Here is the ten minute collaboration.

New Home
Malcolm & Wendy Tibbins, late 40s, meet Ashley, a young estate agent outside a two up, two down terrace.

ASHLEY:  Mr & Mrs Tibbins, you found it alright then.
MALCOLM:  Yes fine thanks.
ASHLEY:  Mrs Price is here, ready to show us round.  (rings doorbell)

Yvonne Price opens the door, Malcolm starts spluttering.

ASHLEY:  Ah, Good Morning Mrs Price
YVONNE:  Ms actually.  Please call me Yvonne.
MALCOLM:  Yvonne!
WENDY:  Where are your manners Malcolm?
MALCOLM:  Oh sorry, good morning Yvonne
WENDY:  (whispers) Why did you say it like that?
MALCOLM:  Looks more like a Marie to me.
ASHLEY:  Come through, come through.  This is the lounge area.  A very welcoming space.
MALCOLM:  So M...err Yvonne, why are you selling?
WENDY:  Malcolm!  Manners.
YVONNE:  I'm moving to Spain.  There's no future for me here.
WENDY:  Oh, you got family out there?
YVONNE:  My fiance has a condo.
MALCOLM:  Fiance!!
WENDY:  What's wrong with you Malcolm?
ASHLEY:  Shall we go through to the kitchen?  There's a lovely breakfast bar that catches the morning sun.
WENDY:  Oh what a lovely photo - are those your children?
MALCOLM:  You never said you had kids.

Wendy looks at Malcolm and Yvonne in turn.

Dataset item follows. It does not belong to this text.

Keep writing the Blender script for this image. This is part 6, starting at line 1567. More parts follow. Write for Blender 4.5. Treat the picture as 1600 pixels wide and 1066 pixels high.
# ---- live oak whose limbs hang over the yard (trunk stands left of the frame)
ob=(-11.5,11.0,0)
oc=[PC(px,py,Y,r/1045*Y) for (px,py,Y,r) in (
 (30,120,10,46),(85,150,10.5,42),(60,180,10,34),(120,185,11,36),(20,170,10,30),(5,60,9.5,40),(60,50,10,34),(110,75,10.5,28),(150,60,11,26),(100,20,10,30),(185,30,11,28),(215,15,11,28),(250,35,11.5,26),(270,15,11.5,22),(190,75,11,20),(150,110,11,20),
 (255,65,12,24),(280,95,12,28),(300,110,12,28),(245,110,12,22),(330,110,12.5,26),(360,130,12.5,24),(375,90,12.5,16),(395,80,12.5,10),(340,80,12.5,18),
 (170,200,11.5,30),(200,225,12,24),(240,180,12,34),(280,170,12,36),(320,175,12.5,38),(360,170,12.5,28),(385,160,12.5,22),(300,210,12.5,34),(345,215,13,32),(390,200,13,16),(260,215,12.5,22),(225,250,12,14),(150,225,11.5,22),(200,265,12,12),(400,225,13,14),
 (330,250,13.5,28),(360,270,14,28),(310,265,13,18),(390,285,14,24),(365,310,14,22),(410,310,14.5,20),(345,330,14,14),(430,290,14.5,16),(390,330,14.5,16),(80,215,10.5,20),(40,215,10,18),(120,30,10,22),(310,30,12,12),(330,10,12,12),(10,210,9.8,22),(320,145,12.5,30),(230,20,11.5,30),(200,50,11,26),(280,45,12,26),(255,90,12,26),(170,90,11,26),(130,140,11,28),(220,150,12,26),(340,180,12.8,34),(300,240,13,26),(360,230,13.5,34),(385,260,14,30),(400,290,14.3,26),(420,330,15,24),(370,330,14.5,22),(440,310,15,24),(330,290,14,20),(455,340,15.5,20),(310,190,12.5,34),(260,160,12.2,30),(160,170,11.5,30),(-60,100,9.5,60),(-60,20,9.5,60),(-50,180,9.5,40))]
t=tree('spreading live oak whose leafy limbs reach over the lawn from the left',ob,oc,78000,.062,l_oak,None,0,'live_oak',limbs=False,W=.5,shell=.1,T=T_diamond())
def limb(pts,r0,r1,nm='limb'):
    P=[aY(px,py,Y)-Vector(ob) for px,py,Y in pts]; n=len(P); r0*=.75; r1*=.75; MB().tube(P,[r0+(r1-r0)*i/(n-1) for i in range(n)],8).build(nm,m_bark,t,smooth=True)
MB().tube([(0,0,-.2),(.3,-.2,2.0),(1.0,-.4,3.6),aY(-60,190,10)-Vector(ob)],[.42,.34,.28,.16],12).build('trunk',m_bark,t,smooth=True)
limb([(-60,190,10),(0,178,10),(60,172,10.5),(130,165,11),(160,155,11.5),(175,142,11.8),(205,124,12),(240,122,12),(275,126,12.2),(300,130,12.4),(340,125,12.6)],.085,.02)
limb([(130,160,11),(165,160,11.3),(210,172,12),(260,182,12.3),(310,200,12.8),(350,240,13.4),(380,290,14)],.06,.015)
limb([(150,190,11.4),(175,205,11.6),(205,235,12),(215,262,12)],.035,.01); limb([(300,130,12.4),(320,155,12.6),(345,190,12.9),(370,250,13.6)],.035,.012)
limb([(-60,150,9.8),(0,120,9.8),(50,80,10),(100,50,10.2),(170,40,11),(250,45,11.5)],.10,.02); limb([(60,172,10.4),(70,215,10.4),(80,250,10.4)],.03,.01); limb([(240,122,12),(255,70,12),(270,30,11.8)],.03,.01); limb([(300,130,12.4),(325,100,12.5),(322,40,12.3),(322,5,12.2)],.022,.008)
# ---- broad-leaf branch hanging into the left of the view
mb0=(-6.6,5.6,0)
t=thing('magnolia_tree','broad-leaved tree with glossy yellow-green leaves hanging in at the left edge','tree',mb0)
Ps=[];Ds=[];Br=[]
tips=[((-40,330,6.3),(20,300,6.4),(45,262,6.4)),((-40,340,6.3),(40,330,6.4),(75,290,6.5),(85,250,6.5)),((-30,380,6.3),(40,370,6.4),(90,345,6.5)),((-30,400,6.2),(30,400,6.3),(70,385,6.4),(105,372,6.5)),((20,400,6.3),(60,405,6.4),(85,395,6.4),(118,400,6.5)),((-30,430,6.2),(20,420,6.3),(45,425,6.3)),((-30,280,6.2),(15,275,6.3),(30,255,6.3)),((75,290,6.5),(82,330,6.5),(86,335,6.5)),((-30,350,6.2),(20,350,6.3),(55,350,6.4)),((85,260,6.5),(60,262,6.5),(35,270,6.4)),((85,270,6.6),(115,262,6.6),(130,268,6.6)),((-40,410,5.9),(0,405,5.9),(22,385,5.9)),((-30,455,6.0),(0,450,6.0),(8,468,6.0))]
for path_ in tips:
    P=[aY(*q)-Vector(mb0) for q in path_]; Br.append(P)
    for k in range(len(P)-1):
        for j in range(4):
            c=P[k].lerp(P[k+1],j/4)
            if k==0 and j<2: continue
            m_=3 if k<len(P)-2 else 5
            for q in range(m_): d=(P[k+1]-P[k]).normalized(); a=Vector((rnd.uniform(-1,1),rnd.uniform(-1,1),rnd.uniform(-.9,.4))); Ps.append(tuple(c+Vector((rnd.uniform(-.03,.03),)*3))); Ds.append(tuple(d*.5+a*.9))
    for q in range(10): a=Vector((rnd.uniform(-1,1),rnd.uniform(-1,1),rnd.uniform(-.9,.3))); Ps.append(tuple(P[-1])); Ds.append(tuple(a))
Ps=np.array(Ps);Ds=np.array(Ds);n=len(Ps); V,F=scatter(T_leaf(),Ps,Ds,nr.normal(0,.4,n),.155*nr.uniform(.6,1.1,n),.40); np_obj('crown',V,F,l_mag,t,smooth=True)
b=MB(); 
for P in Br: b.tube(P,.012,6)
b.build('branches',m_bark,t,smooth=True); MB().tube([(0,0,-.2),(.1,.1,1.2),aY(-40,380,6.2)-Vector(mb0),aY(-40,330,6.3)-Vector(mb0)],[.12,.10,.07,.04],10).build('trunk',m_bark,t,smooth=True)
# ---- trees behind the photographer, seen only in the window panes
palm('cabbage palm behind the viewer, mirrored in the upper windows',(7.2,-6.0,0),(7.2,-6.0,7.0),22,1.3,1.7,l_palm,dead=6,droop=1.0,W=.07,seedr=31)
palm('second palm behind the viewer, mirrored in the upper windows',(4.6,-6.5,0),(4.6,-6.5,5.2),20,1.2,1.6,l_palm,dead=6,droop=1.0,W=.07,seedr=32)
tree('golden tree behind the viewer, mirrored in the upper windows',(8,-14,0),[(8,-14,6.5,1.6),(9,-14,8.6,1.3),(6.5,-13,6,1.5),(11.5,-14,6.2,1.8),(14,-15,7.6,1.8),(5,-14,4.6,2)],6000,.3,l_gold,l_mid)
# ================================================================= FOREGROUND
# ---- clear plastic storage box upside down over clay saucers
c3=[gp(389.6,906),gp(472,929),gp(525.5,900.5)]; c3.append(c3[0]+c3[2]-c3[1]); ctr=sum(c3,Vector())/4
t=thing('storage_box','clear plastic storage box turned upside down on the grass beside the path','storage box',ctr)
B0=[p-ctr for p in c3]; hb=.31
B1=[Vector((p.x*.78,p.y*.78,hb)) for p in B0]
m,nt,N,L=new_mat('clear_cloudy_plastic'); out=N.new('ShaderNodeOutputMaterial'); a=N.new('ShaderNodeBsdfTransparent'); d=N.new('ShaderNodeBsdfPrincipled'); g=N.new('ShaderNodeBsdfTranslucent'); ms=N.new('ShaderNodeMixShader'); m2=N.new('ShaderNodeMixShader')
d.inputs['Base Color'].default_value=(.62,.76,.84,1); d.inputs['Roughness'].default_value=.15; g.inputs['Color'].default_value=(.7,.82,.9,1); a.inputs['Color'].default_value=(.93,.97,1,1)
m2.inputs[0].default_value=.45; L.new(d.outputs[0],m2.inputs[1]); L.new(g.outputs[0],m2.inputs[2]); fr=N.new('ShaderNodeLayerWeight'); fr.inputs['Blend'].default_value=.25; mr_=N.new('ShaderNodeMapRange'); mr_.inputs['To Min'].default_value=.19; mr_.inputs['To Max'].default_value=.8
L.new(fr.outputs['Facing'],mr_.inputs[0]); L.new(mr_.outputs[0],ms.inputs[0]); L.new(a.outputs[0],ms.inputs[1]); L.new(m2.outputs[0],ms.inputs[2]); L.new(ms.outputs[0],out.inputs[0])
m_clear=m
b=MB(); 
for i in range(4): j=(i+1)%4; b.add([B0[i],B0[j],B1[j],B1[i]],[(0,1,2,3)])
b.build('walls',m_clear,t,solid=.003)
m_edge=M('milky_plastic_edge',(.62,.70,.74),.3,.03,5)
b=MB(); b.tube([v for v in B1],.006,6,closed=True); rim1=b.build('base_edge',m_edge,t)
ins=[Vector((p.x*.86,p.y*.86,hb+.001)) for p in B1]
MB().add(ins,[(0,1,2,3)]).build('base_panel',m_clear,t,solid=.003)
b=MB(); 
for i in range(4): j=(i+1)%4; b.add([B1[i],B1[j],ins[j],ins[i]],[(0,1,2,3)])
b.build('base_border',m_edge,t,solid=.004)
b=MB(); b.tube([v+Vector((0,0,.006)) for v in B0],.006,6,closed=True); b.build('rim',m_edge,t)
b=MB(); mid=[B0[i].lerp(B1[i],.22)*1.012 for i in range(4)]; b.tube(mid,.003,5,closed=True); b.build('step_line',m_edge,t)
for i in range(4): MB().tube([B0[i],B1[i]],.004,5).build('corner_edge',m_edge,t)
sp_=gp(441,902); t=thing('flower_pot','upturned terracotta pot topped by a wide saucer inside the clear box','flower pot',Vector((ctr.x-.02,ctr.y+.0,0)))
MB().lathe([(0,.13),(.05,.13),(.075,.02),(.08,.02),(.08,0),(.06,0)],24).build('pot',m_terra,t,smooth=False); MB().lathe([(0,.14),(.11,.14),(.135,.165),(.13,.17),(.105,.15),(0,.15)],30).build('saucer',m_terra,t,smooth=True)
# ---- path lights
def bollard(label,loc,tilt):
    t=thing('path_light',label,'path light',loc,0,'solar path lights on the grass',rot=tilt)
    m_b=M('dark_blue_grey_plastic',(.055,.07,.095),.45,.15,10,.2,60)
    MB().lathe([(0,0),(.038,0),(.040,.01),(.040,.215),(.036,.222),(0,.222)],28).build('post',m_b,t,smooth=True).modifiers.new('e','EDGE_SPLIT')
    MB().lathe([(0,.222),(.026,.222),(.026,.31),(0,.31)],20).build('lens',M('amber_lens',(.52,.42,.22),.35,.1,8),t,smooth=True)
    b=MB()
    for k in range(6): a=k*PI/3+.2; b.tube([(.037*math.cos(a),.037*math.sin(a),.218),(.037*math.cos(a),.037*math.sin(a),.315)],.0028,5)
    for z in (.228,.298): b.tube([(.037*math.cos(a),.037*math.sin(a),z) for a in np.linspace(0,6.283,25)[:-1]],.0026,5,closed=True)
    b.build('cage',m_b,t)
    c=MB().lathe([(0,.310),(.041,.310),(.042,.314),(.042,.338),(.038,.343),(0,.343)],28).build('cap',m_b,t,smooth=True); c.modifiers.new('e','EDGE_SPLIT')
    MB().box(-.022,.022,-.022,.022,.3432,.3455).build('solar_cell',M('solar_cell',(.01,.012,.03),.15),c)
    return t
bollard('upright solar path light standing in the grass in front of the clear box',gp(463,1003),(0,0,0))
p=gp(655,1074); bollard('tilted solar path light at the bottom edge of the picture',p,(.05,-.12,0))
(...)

ASHLEY:  And if we just go upstairs... here is the master bedroom.
WENDY:  Oh what's that perfume?
YVONNE:  Chanel No. 5
WENDY:  That's what you bought your mum for her birthday isn't it?

Wendy exits the room.

YVONNE:  Malcolm, are you alright?  You look a little pale.
MALCOLM:  Why didn't you tell me you were engaged?
YVONNE:  Why didn't you tell me you were married?

They walk into the hallway.

ASHLEY:  And this is the bathroom.
WENDY:  What are you two whispering about?
Malcolm and Yvonne look guilty.
ASHLEY:  As you can see it's a lovely family home.
WENDY:  Huh - that's just like the tie our son bought you for Christmas.  Where is your fiance Mrs Price?